▼

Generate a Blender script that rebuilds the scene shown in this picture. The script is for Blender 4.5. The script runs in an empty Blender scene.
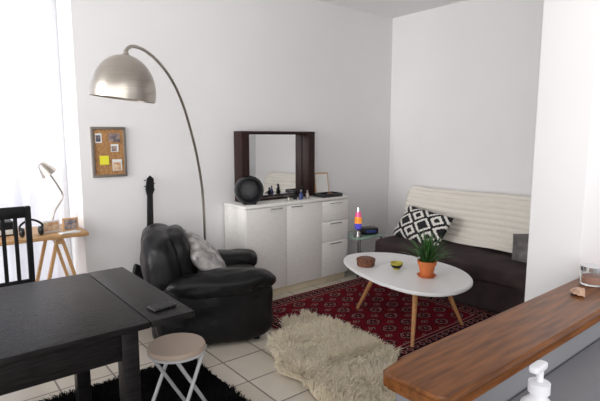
import bpy, bmesh, math, random
import numpy as np
from mathutils import Vector, Matrix, noise
random.seed(4)
scn=bpy.context.scene
try:
    scn.view_settings.view_transform='Standard'
except Exception: pass

# ------------------------------------------------------------ materials
def mat(name,col,rough=.6,metal=0,spec=.5,var=0,vscale=20,vstretch=(1,1,1),bump=0,bscale=60,coat=0,trans=0,emis=None,sub=0,alpha=1,col2=None):
    m=bpy.data.materials.new(name); m.use_nodes=True
    nt=m.node_tree; b=nt.nodes['Principled BSDF']
    b.inputs['Base Color'].default_value=(*col,1)
    b.inputs['Roughness'].default_value=rough
    b.inputs['Metallic'].default_value=metal
    b.inputs['Specular IOR Level'].default_value=spec
    b.inputs['Coat Weight'].default_value=coat
    b.inputs['Coat Roughness'].default_value=.12
    b.inputs['Transmission Weight'].default_value=trans
    if emis:
        b.inputs['Emission Color'].default_value=(*emis[0],1); b.inputs['Emission Strength'].default_value=emis[1]
    tc=nt.nodes.new('ShaderNodeTexCoord'); mp=nt.nodes.new('ShaderNodeMapping')
    nt.links.new(tc.outputs['Object'],mp.inputs['Vector']); mp.inputs['Scale'].default_value=vstretch
    if var or col2:
        n=nt.nodes.new('ShaderNodeTexNoise'); n.inputs['Scale'].default_value=vscale; n.inputs['Detail'].default_value=6
        nt.links.new(mp.outputs[0],n.inputs['Vector'])
        r=nt.nodes.new('ShaderNodeValToRGB')
        c2=col2 if col2 else tuple(c*(1+var) for c in col)
        c1=col if col2 else tuple(c*(1-var) for c in col)
        r.color_ramp.elements[0].position=.35; r.color_ramp.elements[1].position=.65
        r.color_ramp.elements[0].color=(*c1,1); r.color_ramp.elements[1].color=(*c2,1)
        nt.links.new(n.outputs['Fac'],r.inputs[0]); nt.links.new(r.outputs[0],b.inputs['Base Color'])
    if bump:
        n2=nt.nodes.new('ShaderNodeTexNoise'); n2.inputs['Scale'].default_value=bscale; n2.inputs['Detail'].default_value=4
        nt.links.new(mp.outputs[0],n2.inputs['Vector'])
        bp=nt.nodes.new('ShaderNodeBump'); bp.inputs['Strength'].default_value=bump; bp.inputs['Distance'].default_value=.01
        nt.links.new(n2.outputs['Fac'],bp.inputs['Height']); nt.links.new(bp.outputs[0],b.inputs['Normal'])
    return m

M={}
M['wall']=mat('plaster_white',(.85,.84,.845),.9,var=.012,vscale=1.5,bump=.05,bscale=90)
M['ceil']=mat('ceiling_paint',(.88,.87,.87),.95,bump=.03)
M['trim']=mat('cream_trim',(.76,.67,.50),.6,var=.04,vscale=6)
M['white']=mat('white_lacquer',(.84,.84,.84),.35)
M['matw']=mat('white_matte',(.8,.8,.78),.7)
M['ash']=mat('white_ash_wood',(.82,.80,.77),.5,var=.05,vscale=10,vstretch=(1.5,1.5,14),bump=.08)
M['black']=mat('black_paint',(.006,.006,.007),.45,spec=.3)
M['blacks']=mat('black_satin_plastic',(.010,.010,.012),.25)
M['bwood']=mat('black_brown_wood',(.0045,.0045,.005),.30,spec=.18,col2=(.018,.016,.016),vscale=8,vstretch=(1.2,22,22),bump=.3,bscale=10)
M['leather']=mat('black_leather',(.005,.005,.006),.38,spec=.28,var=.2,vscale=12,bump=.3,bscale=35)
M['brown']=mat('dark_wenge_wood',(.026,.011,.009),.45,spec=.25,var=.3,vscale=12,vstretch=(1,1,12))
M['counter']=mat('varnished_counter_wood',(.11,.036,.009),.32,spec=.3,col2=(.25,.090,.024),vscale=5,vstretch=(1.2,12,12),bump=.05,coat=.06)
M['oak']=mat('light_oak',(.52,.25,.10),.45,var=.15,vscale=10,vstretch=(6,6,1))
M['pine']=mat('pine_wood',(.58,.34,.15),.5,var=.1,vscale=8,vstretch=(2,10,10))
M['nickel']=mat('brushed_nickel',(.50,.46,.41),.30,metal=1,var=.08,vscale=6,vstretch=(1,1,40))
M['chrome']=mat('chrome',(.7,.7,.72),.15,metal=1)
M['mirror']=mat('mirror_silver',(.92,.93,.93),.01,metal=1)
M['sofa']=mat('dark_taupe_cover',(.048,.034,.034),.9,spec=.2,var=.2,vscale=5,bump=.4,bscale=14)
M['throw']=mat('cream_throw',(.80,.76,.69),.9,bump=.3,bscale=120)
M['grey']=mat('silver_grey_fabric',(.18,.165,.16),.45,col2=(.60,.57,.56),vscale=13,bump=.5,bscale=25)
M['dgrey']=mat('dark_satin_fabric',(.06,.05,.05),.35,col2=(.25,.23,.23),vscale=5,bump=.5,bscale=15)
M['terra']=mat('terracotta',(.66,.18,.05),.7,var=.08,vscale=20)
M['soil']=mat('soil',(.05,.03,.02),.95,bump=.6)
M['leaf']=mat('aloe_leaf',(.035,.12,.020),.4,var=.45,vscale=30)
M['red']=mat('rug_red_wool',(.16,.006,.014),.95,spec=.1,var=.2,vscale=25,bump=.4,bscale=200)
M['redd']=mat('rug_dark_wool',(.022,.005,.010),.95,spec=.1,bump=.4,bscale=200)
M['cream']=mat('rug_cream_wool',(.38,.20,.18),.95,spec=.1,bump=.4,bscale=200)
M['fur']=mat('sheep_wool',(.93,.84,.66),.9,var=.04,vscale=9)
M['furb']=mat('sheep_hide',(.82,.70,.52),.9)
M['shag']=mat('black_shag',(.005,.005,.0055),.95,spec=.1)
M['seat']=mat('beige_vinyl',(.45,.35,.28),.5,bump=.1)
M['tubew']=mat('grey_tube_enamel',(.55,.56,.58),.3)
M['cork']=mat('cork',(.42,.22,.09),.9,var=.25,vscale=60,bump=.4,bscale=100)
M['corkf']=mat('grey_wood_frame',(.18,.155,.135),.6)
M['pw']=mat('paper_white',(.8,.8,.78),.8)
M['py']=mat('paper_yellow',(.85,.80,.05),.8)
M['pb']=mat('photo_dark',(.06,.07,.11),.4,col2=(.45,.32,.26),vscale=25)
M['po']=mat('photo_warm',(.55,.25,.12),.4,col2=(.8,.7,.5),vscale=25)
M['wick']=mat('woven_wicker',(.06,.016,.010),.6,col2=(.28,.11,.05),vscale=70,bump=.8,bscale=120)
M['yel']=mat('yellow_glaze',(.48,.42,.05),.3)
M['lava1']=mat('lava_glass_pink',(.9,.12,.35),.15,emis=((.9,.1,.35),.3))
M['lava2']=mat('lava_wax_orange',(.95,.35,.05),.2,emis=((1,.3,.03),.4))
M['lava3']=mat('lava_blue_glass',(.15,.12,.75),.15,emis=((.1,.1,.8),.2))
M['glassg']=mat('green_glass',(.42,.62,.50),.08,trans=.4)
M['glass']=mat('clear_glass',(.9,.93,.92),.03,trans=.9)
M['shell']=mat('shell',(.55,.35,.24),.4,var=.3,vscale=60)
M['plast']=mat('white_bottle_plastic',(.76,.77,.81),.3)
M['kwall']=mat('kitchen_grey_wall',(.26,.26,.28),.85,var=.05,vscale=3)
M['sblue']=mat('blue_glass_small',(.04,.06,.2),.2)
M['dkgrey']=mat('speaker_mesh_grey',(.06,.06,.065),.5,bump=.4,bscale=250)
M['pwht']=mat('cushion_white',(.78,.76,.72),.9); M['pblk']=mat('cushion_black',(.010,.010,.012),.9)
def tile_mat():
    m=bpy.data.materials.new('ceramic_floor_tiles'); m.use_nodes=True; nt=m.node_tree; b=nt.nodes['Principled BSDF']
    tc=nt.nodes.new('ShaderNodeTexCoord'); br=nt.nodes.new('ShaderNodeTexBrick')
    mp=nt.nodes.new('ShaderNodeMapping'); mp.inputs['Location'].default_value=(.05,.12,0)
    nt.links.new(tc.outputs['Object'],mp.inputs[0]); nt.links.new(mp.outputs[0],br.inputs['Vector'])
    br.offset=0; br.inputs['Scale'].default_value=1; br.inputs['Brick Width'].default_value=.31; br.inputs['Row Height'].default_value=.31
    br.inputs['Mortar Size'].default_value=.0055; br.inputs['Mortar Smooth'].default_value=.1
    br.inputs['Color1'].default_value=(.71,.65,.56,1); br.inputs['Color2'].default_value=(.65,.59,.50,1); br.inputs['Mortar'].default_value=(.22,.19,.16,1)
    n=nt.nodes.new('ShaderNodeTexNoise'); n.inputs['Scale'].default_value=7; nt.links.new(mp.outputs[0],n.inputs['Vector'])
    mx=nt.nodes.new('ShaderNodeMixRGB'); mx.blend_type='MULTIPLY'; mx.inputs[0].default_value=.12
    nt.links.new(br.outputs['Color'],mx.inputs[1]); nt.links.new(n.outputs['Fac'],mx.inputs[2]); nt.links.new(mx.outputs[0],b.inputs['Base Color'])
    bp=nt.nodes.new('ShaderNodeBump'); bp.inputs['Strength'].default_value=.4; bp.inputs['Distance'].default_value=.003; bp.invert=True
    nt.links.new(br.outputs['Fac'],bp.inputs['Height']); nt.links.new(bp.outputs[0],b.inputs['Normal'])
    b.inputs['Roughness'].default_value=.28
    return m
M['tile']=tile_mat()
def sheer():
    m=bpy.data.materials.new('sheer_curtain'); m.use_nodes=True; nt=m.node_tree; nt.nodes.clear()
    o=nt.nodes.new('ShaderNodeOutputMaterial'); d=nt.nodes.new('ShaderNodeBsdfDiffuse'); t=nt.nodes.new('ShaderNodeBsdfTranslucent')
    tr=nt.nodes.new('ShaderNodeBsdfTransparent'); a=nt.nodes.new('ShaderNodeMixShader'); b=nt.nodes.new('ShaderNodeMixShader')
    d.inputs[0].default_value=(.82,.83,.88,1); t.inputs[0].default_value=(.74,.76,.84,1)
    a.inputs[0].default_value=.35; b.inputs[0].default_value=.08
    nt.links.new(d.outputs[0],a.inputs[1]); nt.links.new(t.outputs[0],a.inputs[2]); nt.links.new(a.outputs[0],b.inputs[1]); nt.links.new(tr.outputs[0],b.inputs[2]); nt.links.new(b.outputs[0],o.inputs[0])
    return m
M['sheer']=sheer()

# ------------------------------------------------------------ mesh helpers
def obj(name,verts,faces,m,smooth=False,parent=None,mi=None):
    me=bpy.data.meshes.new(name); me.from_pydata([tuple(v) for v in verts],[],faces); me.update()
    ms=m if isinstance(m,(list,tuple)) else [m]
    for k in ms: me.materials.append(M[k])
    if mi is not None: me.polygons.foreach_set('material_index',mi)
    if smooth: me.polygons.foreach_set('use_smooth',[True]*len(me.polygons))
    o=bpy.data.objects.new(name,me); scn.collection.objects.link(o)
    if parent: o.parent=parent
    return o
def frombm(name,bm,m,smooth,parent):
    bmesh.ops.recalc_face_normals(bm,faces=bm.faces)
    me=bpy.data.meshes.new(name); bm.to_mesh(me); bm.free(); me.materials.append(M[m])
    if smooth:
        me.polygons.foreach_set('use_smooth',[True]*len(me.polygons))
        try: me.set_sharp_from_angle(angle=math.radians(50))
        except Exception: pass
    o=bpy.data.objects.new(name,me); scn.collection.objects.link(o)
    if parent: o.parent=parent
    return o
def group(name,loc=(0,0,0),rz=0):
    e=bpy.data.objects.new(name,None); e.empty_display_size=.1; scn.collection.objects.link(e); e.location=loc; e.rotation_euler=(0,0,rz); return e
def box(name,lo,hi,m,bev=.004,parent=None,seg=2,mtx=None):
    bm=bmesh.new(); bmesh.ops.create_cube(bm,size=1)
    for v in bm.verts:
        v.co=Vector([(lo[i]+hi[i])/2+v.co[i]*(hi[i]-lo[i]) for i in range(3)])
    if bev>0: bmesh.ops.bevel(bm,geom=list(bm.edges),offset=bev,segments=seg,affect='EDGES',profile=.5)
    if mtx is not None: bm.transform(mtx)
    return frombm(name,bm,m,bev>0,parent)
def beam(name,p,q,w,d,m,bev=.003,parent=None,up=Vector((0,0,1)),taper=1):
    p=Vector(p);q=Vector(q);z=(q-p).normalized()
    if abs(z.dot(up))>.99: up=Vector((0,1,0))
    x=up.cross(z).normalized(); y=z.cross(x)
    bm=bmesh.new(); bmesh.ops.create_cube(bm,size=1); L=(q-p).length
    for v in bm.verts:
        s=taper if v.co.z<0 else 1
        v.co=p+x*v.co.x*w*s+y*v.co.y*d*s+z*(v.co.z+.5)*L
    if bev>0: bmesh.ops.bevel(bm,geom=list(bm.edges),offset=bev,segments=2,affect='EDGES')
    return frombm(name,bm,m,True,parent)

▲

◆ **Work instructions**:
Using the listing, collect all lines in which the string "scene" is found.

◆ **Answer to this problem**:
Generate a Blender script that rebuilds the scene shown in this picture. The script is for Blender 4.5. The script runs in an empty Blender scene.
scn=bpy.context.scene